In a 1949 letter to Morgan, W.S. Graham wrote that on the sea he felt ‘a part of a great energy which has nothing to do with any morality and is completely unhuman’, and that the ‘only ones whose sympathy to my poetry I respect are those . . . in whose poems there is evidence of that relation to language as a dialogue taken part in, going on in the very centre loneliness’. This is a brilliantly insightful observation, and the (intentionally?) absent ‘of’ in the phrase ‘the very centre loneliness’ seems an important omission. The sea for Graham is sometimes the desert for Morgan, but more often it is space – the place where the unhuman energy that is his daemon seems at home with its homelessness.

‘The Tree-House’, one of the better of the short poems in Cathures, has Morgan climbing into a tree-house, surveying the world below, then gazing at ‘the high, the uncapturable’ clouds. It’s a happy poem. But – sitting comfortably some way above the world and contemplating what’s higher still and more untouched – it’s happy in a Philip Larkin sort of way. The happiness both is and isn’t characteristic: Morgan likes his watchers of the skies and likes being one himself, but gets impatient when the drift of clouds becomes the drift into reverie. In ‘Use of Clouds’ he inquires frustratedly: ‘What about your mates on Jupiter?’ Cloud-gazing is all right for a bit, but scanning the stars through a telescope is better, and the view from a speeding spaceship or racing demon best of all.

The two slightly Tennysonian dramatic monologues that begin Cathures can be read as disguised imaginative autobiographies. In the first, ‘Pelagius’, the fourth-century British heretic and enemy of St Augustine articulates a determination, in spite of all his failures and enemies, to work for a brighter, less superstitious future, concluding: ‘It is for the unborn, to accomplish their will/With amazing, but only human, grace.’ This is one Morgan, the singer of hymns to a bright humanism and a brighter future.
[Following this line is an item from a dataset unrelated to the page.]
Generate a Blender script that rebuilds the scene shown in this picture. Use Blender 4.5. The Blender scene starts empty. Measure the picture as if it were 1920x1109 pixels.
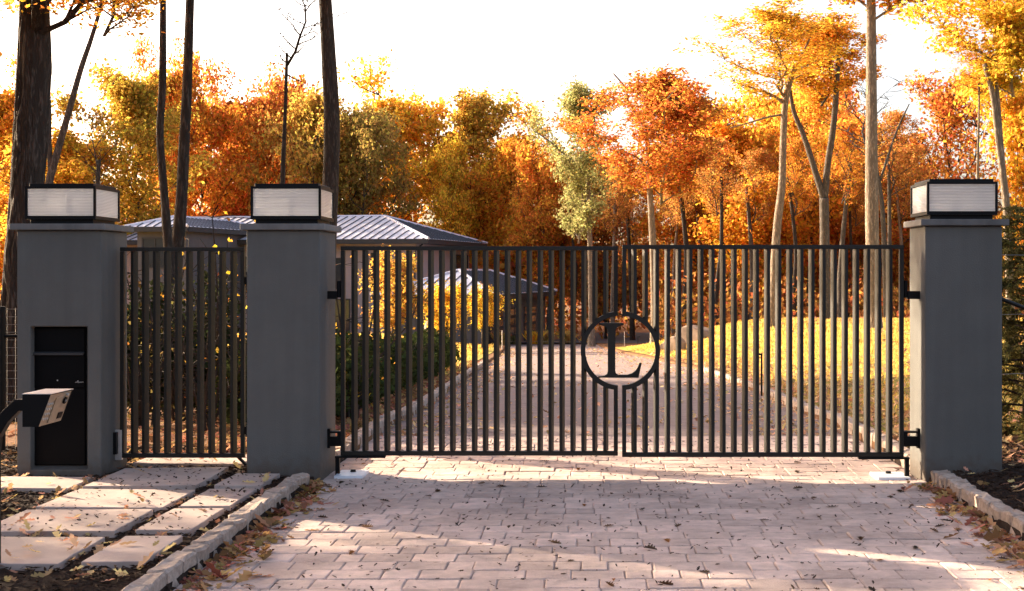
import bpy, bmesh, math, random
import numpy as np
from mathutils import Vector, Matrix, Quaternion

random.seed(7)
RNG = np.random.default_rng(11)
scene = bpy.context.scene
COL = scene.collection

# ------------------------------------------------------------------ camera, sky, sun, exposure
F = 2560.0           # focal length in photo pixels
CX, CY = 1108.0, 512.0
cam_d = bpy.data.cameras.new('camera')
cam = bpy.data.objects.new('camera', cam_d)
COL.objects.link(cam)
cam.location = (0, 0, 1.6)
cam.rotation_euler = (math.radians(90), 0, 0)
cam_d.sensor_width = 36
cam_d.lens = 36 * F / 1920
cam_d.shift_x = -(CX - 960) / 1920
cam_d.shift_y = -(554.5 - CY) / 1920
cam_d.clip_end = 1500
scene.camera = cam

SUN_EL, SUN_AZ = 18.5, 58.0          # azimuth measured from +Y towards -X
S = Vector((-math.sin(math.radians(SUN_AZ)) * math.cos(math.radians(SUN_EL)),
            math.cos(math.radians(SUN_AZ)) * math.cos(math.radians(SUN_EL)),
            math.sin(math.radians(SUN_EL))))
world = bpy.data.worlds.new('World')
scene.world = world
world.use_nodes = True
wn = world.node_tree.nodes
sky = wn.new('ShaderNodeTexSky')
sky.sky_type = 'NISHITA'
sky.sun_disc = False
sky.sun_elevation = math.radians(SUN_EL)
sky.sun_rotation = math.radians(-SUN_AZ)
sky.air_density = 0.7
sky.dust_density = 4.6
sky.ozone_density = 1.0
bg = wn['Background']
bg.inputs[1].default_value = 0.15
tint = wn.new('ShaderNodeVectorMath'); tint.operation = 'MULTIPLY'      # the photograph's warm white balance
tint.inputs[1].default_value = (1.12, 1.0, .9)
world.node_tree.links.new(sky.outputs[0], tint.inputs[0])
world.node_tree.links.new(tint.outputs[0], bg.inputs[0])

sun_d = bpy.data.lights.new('sun', 'SUN')
sun_d.energy = 5.0
sun_d.angle = math.radians(0.6)
sun_d.color = (1.0, 0.82, 0.6)
sun = bpy.data.objects.new('sun', sun_d)
COL.objects.link(sun)
sun.rotation_euler = (-S).to_track_quat('-Z', 'Y').to_euler()
sun.location = (-30, 30, 30)

scene.view_settings.view_transform = 'Standard'
scene.view_settings.look = 'None'
scene.view_settings.gamma = 1
scene.view_settings.use_curve_mapping = False
scene.view_settings.exposure = 1.75
scene.cycles.max_bounces = 10
scene.cycles.diffuse_bounces = 7
scene.cycles.transmission_bounces = 8
scene.cycles.transparent_max_bounces = 12


# ------------------------------------------------------------------ helpers
def P(px, py, Y):
    """photo pixel at depth Y -> point of the place"""
    return Vector(((px - CX) * Y / F, Y, 1.6 - (py - CY) * Y / F))


def WX(px, Y):
    return (px - CX) * Y / F


def WZ(py, Y):
    return 1.6 - (py - CY) * Y / F


def sstep(a, b, x):
    t = np.clip((np.asarray(x, float) - a) / (b - a), 0, 1)
    return t * t * (3 - 2 * t)


_T = np.random.default_rng(5).random((64, 64))


def vnoise(x, y):
    x = np.asarray(x, float); y = np.asarray(y, float)
    xi = np.floor(x).astype(int); yi = np.floor(y).astype(int)
    fx = x - xi; fy = y - yi
    fx = fx * fx * (3 - 2 * fx); fy = fy * fy * (3 - 2 * fy)
    g = lambda i, j: _T[i % 64, j % 64]
    return (g(xi, yi) * (1 - fx) * (1 - fy) + g(xi + 1, yi) * fx * (1 - fy)
            + g(xi, yi + 1) * (1 - fx) * fy + g(xi + 1, yi + 1) * fx * fy) * 2 - 1


def fbm(x, y, o=4):
    s = 0; a = 1
    for k in range(o):
        s = s + a * vnoise(x * 2 ** k + 13 * k, y * 2 ** k + 7 * k); a *= .5
    return s


def mesh_arrays(name, verts, faces, smooth=False):
    """verts (n,3), faces (m,k) of equal size"""
    verts = np.asarray(verts, np.float32); faces = np.asarray(faces, np.int32)
    me = bpy.data.meshes.new(name)
    me.vertices.add(len(verts)); me.vertices.foreach_set('co', verts.ravel())
    k = faces.shape[1]
    me.loops.add(faces.size); me.loops.foreach_set('vertex_index', faces.ravel())
    me.polygons.add(len(faces))
    me.polygons.foreach_set('loop_start', np.arange(0, faces.size, k, dtype=np.int32))
    me.polygons.foreach_set('loop_total', np.full(len(faces), k, np.int32))
    me.polygons.foreach_set('use_smooth', np.full(len(faces), smooth, bool))
    me.update(calc_edges=True)
    me.validate()
    return me


class MB:
    def __init__(self):
        self.v = []; self.f = []

    def add(self, vs, fs):
        o = len(self.v)
        self.v += [tuple(p) for p in vs]
        self.f += [tuple(i + o for i in f) for f in fs]
        return self

    def box(self, x0, x1, y0, y1, z0, z1):
        vs = [(x0, y0, z0), (x1, y0, z0), (x1, y1, z0), (x0, y1, z0), (x0, y0, z1), (x1, y0, z1), (x1, y1, z1), (x0, y1, z1)]
        return self.add(vs, [(0, 3, 2, 1), (4, 5, 6, 7), (0, 1, 5, 4), (1, 2, 6, 5), (2, 3, 7, 6), (3, 0, 4, 7)])

    def tube(self, pts, rad, n=8, cap=True):
        pts = [Vector(p) for p in pts]
        if not hasattr(rad, '__len__'): rad = [rad] * len(pts)
        rings = []
        up = None
        for i, p in enumerate(pts):
            d = (pts[min(i + 1, len(pts) - 1)] - pts[max(i - 1, 0)]).normalized()
            if up is None:
                up = Vector((1, 0, 0)) if abs(d.x) < .9 else Vector((0, 1, 0))
            a = (up - d * up.dot(d)).normalized(); b = d.cross(a); up = a
            rings.append([p + (a * math.cos(2 * math.pi * k / n) + b * math.sin(2 * math.pi * k / n)) * rad[i] for k in range(n)])
        vs = [q for r in rings for q in r]
        fs = []
        for i in range(len(pts) - 1):
            for k in range(n):
                fs.append((i * n + k, i * n + (k + 1) % n, (i + 1) * n + (k + 1) % n, (i + 1) * n + k))
        if cap:
            fs.append(tuple(range(n))[::-1]); fs.append(tuple(range((len(pts) - 1) * n, len(pts) * n)))
        return self.add(vs, fs)

    def prism(self, poly, axis, t0, t1):
        """polygon in the two other axes, extruded along axis"""
        n = len(poly)
        def mk(p, t):
            if axis == 'y': return (p[0], t, p[1])
            if axis == 'z': return (p[0], p[1], t)
            return (t, p[0], p[1])
        vs = [mk(p, t0) for p in poly] + [mk(p, t1) for p in poly]
        fs = [tuple(range(n))[::-1], tuple(range(n, 2 * n))] + [(i, (i + 1) % n, n + (i + 1) % n, n + i) for i in range(n)]
        return self.add(vs, fs)

    def mesh(self, name, bevel=0, seg=1, smooth=False):
        me = bpy.data.meshes.new(name)
        me.from_pydata(self.v, [], self.f)
        bm = bmesh.new(); bm.from_mesh(me)
        bmesh.ops.recalc_face_normals(bm, faces=bm.faces)
        if bevel:
            bmesh.ops.bevel(bm, geom=list(bm.edges), offset=bevel, segments=seg, affect='EDGES', profile=.5)
        if smooth:
            for f in bm.faces: f.smooth = True
        bm.to_mesh(me); bm.free()
        return me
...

In ‘Merlin’, both speaker and meaning are more hermetic. Merlin declares: ‘Battles end, and surgeons come, and ravens./A horn blew truce, but nothing would console me.’ And so, for a time, Merlin becomes a maddened solitary, so much in the company of a wolf that he too is made wolfish. At last he is brought back to sanity and society, like Lear (that ‘nothing’ is purposeful) but unlike Grendel, by the workings of soft music, here that of lute players. After this, Merlin seems almost content to live out his days peering at the heavens from an observatory above Cathures: ‘The madness was gone,/And now I must make the most of men.’ The line has a nice ambiguity, poised between sociability and humane optimism and a shrugging disappointment at the loss of beastly solitude. Morgan can never decide whether he belongs alone in the fen or with the lutanist in the hall.